(24/10/20)
Podemos estar cansados, aflitos, indignados, armados de sarcasmo, desconfiados até a raiz dos cabelos, amortecidos. Sim, até amortecidos, sofrendo da recém-chamada síndrome de resignação. Mas entediados? Haverá alguém que possa estar entediado? Se cada dia é um atentado à normalidade, as grandes fortunas cada vez maiores e nós de novo no mapa da fome, populações de andarilhos gritando e se aliviando pelas ruas, pilhas e pilhas de árvores serradas como um amontoado de corpos de um massacre.
Parece que nunca antes estiveram tão próximos e palpáveis os poemas mais sombrios de Al Berto, Ingeborg Bachmann, Georg Trakl. A lua de sangue logo ali, basta sair à janela. Céus de metal, pragas infernais. Pássaros de estanho, crisálidas de delírio, feridas abertas e nenhum perdão. Colheitas em vão, notícias sem prazer. O tempo pestífero. O mundo feérico. Ossos chamuscados.

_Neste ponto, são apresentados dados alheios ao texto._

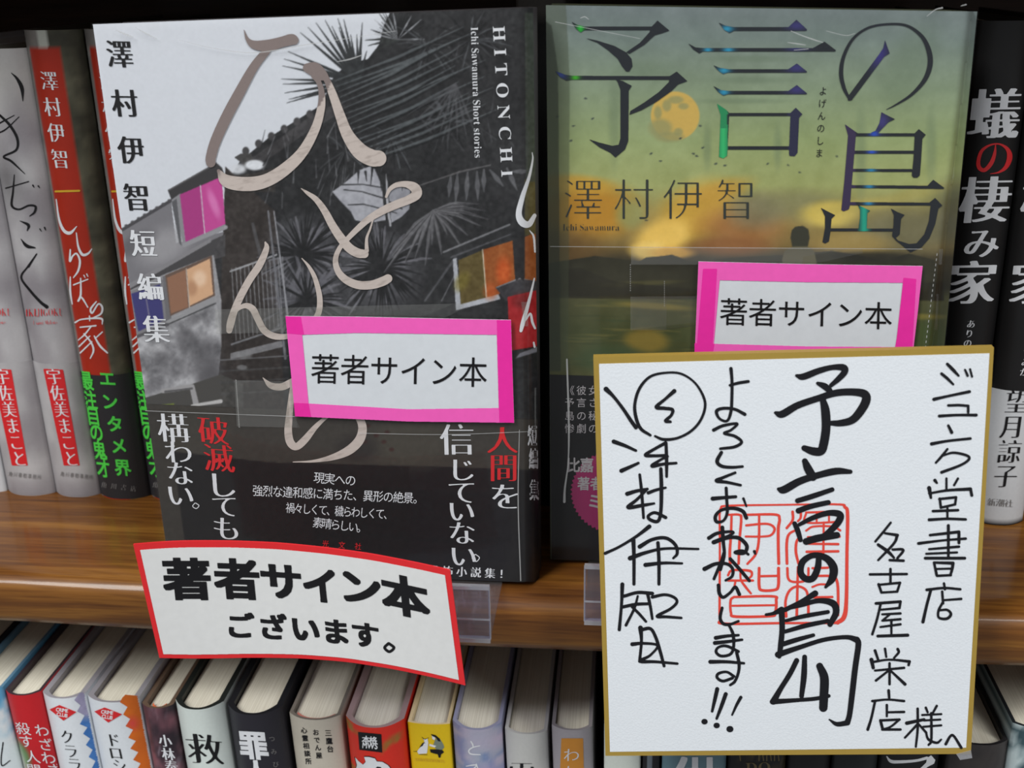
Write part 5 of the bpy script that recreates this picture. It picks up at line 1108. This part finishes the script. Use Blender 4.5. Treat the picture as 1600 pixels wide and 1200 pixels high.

Para este mês de outubro, a Nasa noticia uma chuva de meteoros e emite o alerta de aproximação “potencialmente perigosa” de um asteroide gigante, que entrará na órbita da Terra em novembro. E como fica a crônica, que presumimos tratar de coisas chãs, se até os jornais já se enamoraram do hediondo e é bem debaixo da nossa janela que o andarilho grita como um profeta de verdades insuportáveis?
A crônica toca nessas coisas tremendas, fala de luas de sangue e trevas, florestas de ossos e cinzas, e segue sendo uma obra do cotidiano nosso, minúsculo, de seres minúsculos, em certas cidades, de certos países, em continentes de uma afinal também minúscula aldeia na vista aérea do astronauta. A crônica sobe com o astronauta, atravessa a atmosfera, é até capaz de dotar de afeto e leveza nossa condição de formigas cósmicas. Depois reingressa na atmosfera, submerge na fumaça, e nos deixa aqui, de volta ao absurdo, de volta ao hediondo, cansados, aflitos, amortecidos. Nunca exatamente entediados.